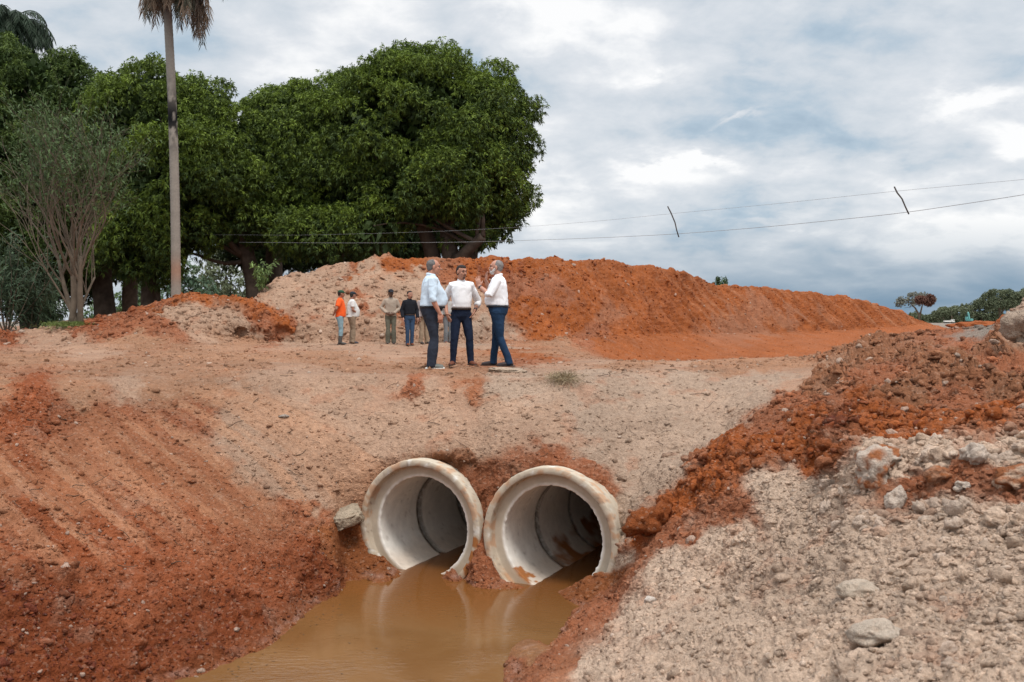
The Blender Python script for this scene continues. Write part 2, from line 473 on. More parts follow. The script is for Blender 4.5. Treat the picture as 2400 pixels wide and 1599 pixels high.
def grid_normals(P):
    du = np.gradient(P, axis=1); dv = np.gradient(P, axis=0)
    n = np.cross(du, dv)
    n /= np.linalg.norm(n, axis=-1, keepdims=True) + 1e-12
    return n


def hit_idx(px, py, PY=None, rmin=0, rmax=None):
    PY = PY0 if PY is None else PY
    c = int(np.argmin(np.abs(PXC - px)))
    col = PY[rmin:rmax, c]
    i = np.nonzero(col <= py)[0]
    return (rmin + (int(i[0]) if len(i) else len(col) - 1)), c


# colour and roughness points: (px, py, kind)
ROW_ = np.cumsum([0] + BANDS)
def rowline(k): return int(ROW_[k])
PAL = {  # linear albedo, clod amplitude, streakiness
 'ridge': ((.275, .074, .016), .6, 1.0), 'bankred': ((.240, .069, .026), .9, .5), 'deep': ((.180, .046, .015), 1.15, 0.),
 'beige': ((.355, .225, .152), .52, .0), 'pale': ((.485, .352, .26), 1.0, .0), 'plat': ((.30, .155, .088), .5, .0),
 'tan': ((.35, .21, .138), .16, .0), 'grey': ((.345, .242, .175), .58, .0), 'mud': ((.235, .078, .026), .6, .0),
 'bedmud': ((.25, .12, .05), .05, 0.), 'far': ((.20, .17, .14), .2, .0), 'orange': ((.265, .070, .017), 1.3, .0),
 'forest': ((.05, .045, .03), .3, .0), 'redpat': ((.262, .092, .042), .85, 0.), 'stain': ((.275, .104, .048), .4, .3), 'brown': ((.245, .105, .052), 1.6, .0),
}
CP = [
 # left bank
 (0,905,'plat'),(60,915,'bankred'),(200,905,'plat'),(30,980,'bankred'),(150,960,'redpat'),(300,950,'redpat'),(400,905,'plat'),(330,1010,'stain'),(150,1040,'stain'),(450,960,'redpat'),(250,1000,'stain'),(200,1150,'stain'),(330,1150,'redpat'),(90,1180,'bankred'),(260,1330,'bankred'),(350,900,'beige'),(100,1040,'bankred'),
 (250,1090,'stain'),(60,1110,'stain'),(380,1080,'stain'),(20,1250,'bankred'),(200,1250,'bankred'),(400,1200,'bankred'),(100,1400,'deep'),(300,1400,'bankred'),(500,1300,'bankred'),
 (480,1090,'stain'),(540,1120,'stain'),(600,1180,'stain'),(660,1220,'stain'),(500,1450,'deep'),(700,1250,'redpat'),(740,1290,'bankred'),(640,1350,'bankred'),(100,1550,'deep'),(300,1550,'deep'),
 (560,1010,'beige'),(620,1080,'beige'),(700,1150,'beige'),(740,1200,'redpat'),(770,1170,'beige'),(690,1190,'redpat'),(770,1330,'deep'),
 (800,1260,'mud'),(820,1330,'mud'),(850,1370,'mud'),(950,1385,'mud'),(760,1385,'deep'),(1125,1370,'redpat'),(1125,1300,'redpat'),
 # embankment face
 (500,900,'plat'),(600,930,'beige'),(700,900,'beige'),(800,900,'beige'),(700,1000,'beige'),(820,1000,'beige'),(860,950,'tan'),(820,1100,'beige'),(910,905,'tan'),(955,925,'redpat'),(940,960,'beige'),(990,950,'beige'),
 (900,1000,'beige'),(1000,1030,'beige'),(1060,1080,'brown'),(1110,1130,'redpat'),(1080,940,'tan'),(1110,925,'stain'),(1120,1020,'beige'),(1150,980,'beige'),(1220,920,'grey'),(1250,1000,'beige'),
 (1290,1060,'redpat'),(1330,1060,'redpat'),(1345,1090,'redpat'),(1370,1040,'grey'),(1300,1020,'beige'),(1400,900,'grey'),(1400,1000,'grey'),(1450,1080,'grey'),(1480,1130,'grey'),(1440,1250,'pale'),(1445,1310,'pale'),
 (1500,950,'grey'),(1600,1000,'grey'),(1560,1080,'grey'),(1640,1030,'grey'),(1650,900,'grey'),(1750,920,'grey'),(1850,890,'tan'),(1400,1140,'grey'),
 # red clods strip on the right bank
 (1500,1200,'orange'),(1540,1230,'orange'),(1480,1270,'orange'),(1600,1180,'orange'),(1680,1130,'orange'),(1640,1100,'orange'),(1700,1060,'orange'),(1760,1080,'orange'),(1820,1040,'orange'),(1880,990,'orange'),(1780,1020,'redpat'),
 (1930,1060,'orange'),(1980,1010,'deep'),(2080,1010,'orange'),(2200,1000,'orange'),(2330,1000,'orange'),(1960,950,'redpat'),(1850,950,'redpat'),(2050,950,'orange'),(2150,930,'brown'),(2250,960,'redpat'),(2350,940,'brown'),
 (1950,900,'brown'),(2100,880,'redpat'),(2250,880,'brown'),(2380,880,'redpat'),(2000,850,'brown'),(2150,830,'brown'),(2250,820,'redpat'),(2350,800,'brown'),(2200,790,'redpat'),(2390,760,'grey'),(2375,745,'grey'),(2330,775,'redpat'),
 # lower edge of the strip
 (1420,1370,'mud'),(1380,1400,'mud'),(1300,1430,'mud'),(1500,1330,'redpat'),(1400,1450,'redpat'),(1300,1520,'redpat'),(1600,1270,'redpat'),(1700,1200,'redpat'),(1200,1570,'redpat'),(1450,1420,'redpat'),(1350,1560,'stain'),
 # pale clay
 (1800,1170,'pale'),(1700,1270,'pale'),(1600,1350,'pale'),(1500,1450,'pale'),(1400,1570,'pale'),(1900,1150,'pale'),(1900,1250,'pale'),(2000,1100,'pale'),(2050,1060,'pale'),(2100,1090,'pale'),(2200,1070,'pale'),(2300,1080,'pale'),(2390,1070,'pale'),
 (2250,1110,'redpat'),(2150,1130,'redpat'),(2340,1130,'redpat'),(2060,1110,'stain'),(2000,1250,'pale'),(2200,1200,'pale'),(2350,1250,'pale'),(1700,1450,'pale'),(1900,1400,'pale'),(2100,1400,'pale'),(2300,1400,'pale'),(1600,1560,'pale'),(1900,1560,'pale'),(2200,1560,'pale'),(2380,1560,'pale'),
 # platform
 (50,850,'plat'),(200,830,'tan'),(150,800,'tan'),(60,800,'tan'),(300,860,'plat'),(300,800,'plat'),(450,830,'plat'),(500,870,'plat'),(600,840,'plat'),(750,840,'plat'),(700,870,'tan'),(850,860,'plat'),(900,835,'tan'),(1000,860,'plat'),(1100,880,'plat'),(1150,840,'plat'),(1200,850,'redpat'),
 (1240,833,'ridge'),(1230,840,'ridge'),(1300,860,'tan'),(1450,855,'plat'),(1550,858,'tan'),(1650,860,'plat'),(1750,862,'plat'),(1850,862,'plat'),(1380,845,'tan'),(1320,830,'plat'),(1300,805,'plat'),
 # left berm
 (20,785,'bankred'),(40,782,'bankred'),(130,765,'tan'),(180,760,'tan'),(260,752,'bankred'),(340,735,'bankred'),(420,715,'ridge'),(500,700,'ridge'),(560,700,'ridge'),(620,715,'ridge'),(380,745,'redpat'),(440,745,'beige'),(480,750,'beige'),(520,755,'beige'),(560,770,'beige'),(300,765,'redpat'),(400,770,'redpat'),(650,740,'ridge'),(640,770,'redpat'),(680,735,'redpat'),(600,740,'redpat'),(680,790,'beige'),(560,800,'plat'),
 # light mound
 (640,675,'beige'),(700,660,'beige'),(760,640,'tan'),(700,700,'beige'),(760,700,'beige'),(800,660,'beige'),(815,645,'redpat'),(845,641,'ridge'),(870,660,'beige'),(800,670,'beige'),(780,650,'beige'),(835,632,'tan'),(860,622,'ridge'),(880,620,'beige'),(900,650,'beige'),(950,625,'ridge'),(975,625,'ridge'),(1000,610,'redpat'),(940,605,'redpat'),(1000,650,'beige'),(850,700,'beige'),(900,720,'beige'),(880,725,'redpat'),(960,760,'redpat'),(760,780,'beige'),(860,790,'tan'),(900,790,'beige'),(1000,790,'beige'),(1000,700,'beige'),(1060,700,'beige'),(1070,640,'redpat'),(1130,680,'beige'),(1110,720,'tan'),(1120,760,'grey'),(700,770,'beige'),
 # red ridge
 (1130,630,'ridge'),(1170,650,'deep'),(1200,620,'ridge'),(1200,690,'redpat'),(1250,700,'redpat'),(1300,650,'ridge'),(1240,740,'ridge'),(1300,770,'ridge'),(1350,730,'ridge'),(1380,610,'redpat'),(1420,605,'stain'),(1450,740,'stain'),(1460,680,'ridge'),(1500,760,'ridge'),(1540,625,'redpat'),(1580,632,'redpat'),
 (1620,700,'ridge'),(1600,760,'ridge'),(1680,690,'ridge'),(1650,730,'ridge'),(1560,730,'ridge'),(1850,770,'ridge'),(1980,770,'ridge'),(1750,690,'ridge'),(1700,740,'stain'),(1740,770,'stain'),(1780,720,'stain'),(1840,740,'stain'),(1880,750,'stain'),(1900,768,'ridge'),(1800,690,'ridge'),(1850,700,'ridge'),(1900,730,'ridge'),(1950,720,'ridge'),(2050,740,'ridge'),(2130,755,'ridge'),(1700,670,'ridge'),
 (1500,800,'ridge'),(1600,820,'ridge'),(1800,810,'ridge'),(2000,800,'ridge'),(2100,780,'ridge'),(2190,770,'ridge'),(1440,815,'ridge'),(1380,800,'redpat'),(2245,772,'far'),(2300,772,'far'),
]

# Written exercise
Set down again, exactly, the lines of the material above from its first line to the one with "return (rmin +", inclusive. Leave the pictures out.

# Task answer
The Blender Python script for this scene continues. Write part 2, from line 473 on. More parts follow. The script is for Blender 4.5. Treat the picture as 2400 pixels wide and 1599 pixels high.
def grid_normals(P):
    du = np.gradient(P, axis=1); dv = np.gradient(P, axis=0)
    n = np.cross(du, dv)
    n /= np.linalg.norm(n, axis=-1, keepdims=True) + 1e-12
    return n


def hit_idx(px, py, PY=None, rmin=0, rmax=None):
    PY = PY0 if PY is None else PY
    c = int(np.argmin(np.abs(PXC - px)))
    col = PY[rmin:rmax, c]
    i = np.nonzero(col <= py)[0]
    return (rmin + (int(i[0]) if len(i) else len(col) - 1)), c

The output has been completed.